Im größeren Rest wurden früher Techno-Partys gefeiert. Hier ist nun die Tonhalle eingezogen. Ein gemeinsames Foyer bringt zwanglos die Zielgruppen beider Säle zusammen. In einem zweiten Pausenraum hängt noch ein riesiger Spiegel aus der vergangenen Club-Ära. Das verbreitet einen für Konzertsäle ungewohnten Charme des Provisorischen, der Lust macht, nach der Hochkultur hier ein profanes Bier zu trinken.

Ein paar Meter weiter riecht es nach Wald.

Der neue Konzertsaal wurde als Holzkiste in eine alte Industriehalle hineingestellt. Damit sich die Abonnenten nicht groß umgewöhnen müssen, hat ihn das Züricher Architekturbüro Annette Spillmann und Harald Echsle in den Formen der Tonhalle errichtet – als Schuhschachtel mit umlaufendem Balkon, nur ohne Belle-Époque-Stuck und um 300 Plätze reduziert.

Geplant wurde in enger Absprache mit der Tonhallen-Intendantin Ilona Schmiel. Für die Akustik sorgte der Münchner Karlheinz Müller – einer der wenigen Konkurrenten des allgegenwärtigen Yasuhisa Toyota. Er ist auch an der Sanierung der Tonhalle beteiligt. Bei der Eröffnung mit Beet­hovens Neunter und der Uraufführung des Bratschenkonzerts von Brett Dean kamen vor allem in leise, kammermusikalische Passagen gut heraus. Im Forte legte sich ein dezenter Hall wie ein Weichzeichner auf die Musik. Der von Lokalpatrioten gezogene Vergleich mit dem Luzerner KKL wirkt deshalb etwas überzogen.

In der Tonhalle Maag wird 2019 Paavo Järvi als Nachfolger des Kurzzeit-Chefdirigent Lionel Bringuier antreten. Gastdirigenten wie Herbert Blomstedt, Charles Dutoit oder John Eliot Gardiner bleiben dem Tonhalle-Orchester auch in der Umbauphase gewogen. er als schwierig geltende Pianist Krys­tian Zimerman wird im März Leonard Bernsteins „The Age of Anxiety“ spielen. Auch Gastorchester wie das London Symphony Orchestra unter Simon Rattle haben ihr Kommen angekündigt.

Das Publikum wurde mit Baustellenführungen auf den Umzug vorbereitet. 20 Prozent der Abonnenten haben trotzdem gekündigt – weniger als befürchtet.

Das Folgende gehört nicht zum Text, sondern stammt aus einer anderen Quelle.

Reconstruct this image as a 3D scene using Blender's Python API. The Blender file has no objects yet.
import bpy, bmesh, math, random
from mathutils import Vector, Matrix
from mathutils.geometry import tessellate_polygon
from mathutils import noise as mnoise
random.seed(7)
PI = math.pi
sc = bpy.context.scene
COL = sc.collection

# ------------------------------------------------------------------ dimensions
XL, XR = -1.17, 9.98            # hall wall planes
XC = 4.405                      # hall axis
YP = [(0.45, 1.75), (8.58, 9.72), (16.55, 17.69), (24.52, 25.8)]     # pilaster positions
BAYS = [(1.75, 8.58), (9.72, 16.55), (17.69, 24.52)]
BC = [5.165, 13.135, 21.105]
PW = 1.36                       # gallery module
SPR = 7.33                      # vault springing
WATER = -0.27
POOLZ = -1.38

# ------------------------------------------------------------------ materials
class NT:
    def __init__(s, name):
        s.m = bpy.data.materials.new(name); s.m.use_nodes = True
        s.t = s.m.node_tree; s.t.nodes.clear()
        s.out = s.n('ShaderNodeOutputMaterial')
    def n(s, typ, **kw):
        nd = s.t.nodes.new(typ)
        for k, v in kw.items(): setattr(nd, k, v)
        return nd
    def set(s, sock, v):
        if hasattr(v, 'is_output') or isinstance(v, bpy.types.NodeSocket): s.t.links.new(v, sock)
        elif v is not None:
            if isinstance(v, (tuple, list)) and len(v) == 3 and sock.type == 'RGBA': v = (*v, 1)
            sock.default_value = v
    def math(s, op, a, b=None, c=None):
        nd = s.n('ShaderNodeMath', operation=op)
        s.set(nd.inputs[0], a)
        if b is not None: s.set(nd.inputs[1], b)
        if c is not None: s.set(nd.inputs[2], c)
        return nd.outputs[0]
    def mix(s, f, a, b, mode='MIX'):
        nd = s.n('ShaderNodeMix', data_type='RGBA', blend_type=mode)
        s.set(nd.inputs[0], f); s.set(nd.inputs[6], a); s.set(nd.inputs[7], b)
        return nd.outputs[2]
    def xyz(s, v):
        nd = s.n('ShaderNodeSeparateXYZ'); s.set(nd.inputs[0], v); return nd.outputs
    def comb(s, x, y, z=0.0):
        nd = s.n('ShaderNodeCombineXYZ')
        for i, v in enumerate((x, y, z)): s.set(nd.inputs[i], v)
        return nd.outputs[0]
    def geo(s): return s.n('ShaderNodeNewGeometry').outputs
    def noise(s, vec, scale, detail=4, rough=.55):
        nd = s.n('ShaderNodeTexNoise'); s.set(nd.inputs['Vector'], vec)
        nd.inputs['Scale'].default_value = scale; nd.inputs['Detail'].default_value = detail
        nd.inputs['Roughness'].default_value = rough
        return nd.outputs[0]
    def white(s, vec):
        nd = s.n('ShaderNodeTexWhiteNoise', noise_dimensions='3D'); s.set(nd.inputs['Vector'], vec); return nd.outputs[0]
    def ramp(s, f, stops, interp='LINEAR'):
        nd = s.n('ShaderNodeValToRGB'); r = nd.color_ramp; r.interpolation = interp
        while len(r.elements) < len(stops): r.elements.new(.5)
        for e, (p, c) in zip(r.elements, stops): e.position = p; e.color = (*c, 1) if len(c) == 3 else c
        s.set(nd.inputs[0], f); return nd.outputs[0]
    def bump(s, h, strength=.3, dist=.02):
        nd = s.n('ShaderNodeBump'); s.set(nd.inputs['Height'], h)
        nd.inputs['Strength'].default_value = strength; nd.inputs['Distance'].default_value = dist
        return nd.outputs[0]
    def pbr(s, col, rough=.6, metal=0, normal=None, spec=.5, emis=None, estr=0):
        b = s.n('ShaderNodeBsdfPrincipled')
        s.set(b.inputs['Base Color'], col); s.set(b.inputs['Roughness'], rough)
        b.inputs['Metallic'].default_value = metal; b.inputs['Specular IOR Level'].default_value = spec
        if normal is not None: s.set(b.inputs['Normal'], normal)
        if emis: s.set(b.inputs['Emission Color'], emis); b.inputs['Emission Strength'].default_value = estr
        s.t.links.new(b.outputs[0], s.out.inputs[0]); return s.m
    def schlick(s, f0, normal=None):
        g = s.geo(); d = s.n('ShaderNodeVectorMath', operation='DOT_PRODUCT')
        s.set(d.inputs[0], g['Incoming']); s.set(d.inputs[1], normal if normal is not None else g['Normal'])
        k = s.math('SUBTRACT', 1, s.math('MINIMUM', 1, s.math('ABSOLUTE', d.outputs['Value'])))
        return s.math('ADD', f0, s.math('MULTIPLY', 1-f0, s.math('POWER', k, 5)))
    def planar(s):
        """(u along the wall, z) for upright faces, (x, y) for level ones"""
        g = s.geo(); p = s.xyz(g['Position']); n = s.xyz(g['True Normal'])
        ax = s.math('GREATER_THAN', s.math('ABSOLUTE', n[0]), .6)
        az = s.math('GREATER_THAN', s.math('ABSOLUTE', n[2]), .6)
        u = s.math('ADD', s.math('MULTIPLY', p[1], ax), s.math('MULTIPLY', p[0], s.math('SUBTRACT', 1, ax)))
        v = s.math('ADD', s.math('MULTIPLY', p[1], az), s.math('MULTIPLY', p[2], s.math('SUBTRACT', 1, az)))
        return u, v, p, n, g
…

In Zürich versteht man das als Chance für einen Generationswechsel, der mit neuen Formaten wie Kurzkonzerten am frühen Abend und Jam-Sessions im Foyer weiter befördert werden soll.
Auch das ist eine Lehre, die man für München ziehen sollte: Der Wechsel in eine andere Spielstätte muss lustvoll kommuniziert werden. Die Erst-Besucher der Tonhalle Maag wirkten allerdings begeistert – und so etwas steckt mehr an als Werbung.

Mancher sagt schon jetzt: Dieser sachliche Saal ist viel zu schön, um ihn nach drei Jahren wieder abzureißen. Damit rechnet offenbar niemand. Möglicherweise wird er von der Musikhochschule weitergenutzt. Und auch Pop, Jazz und Weltmusik sind ständig auf der Suche nach neuen Räumen.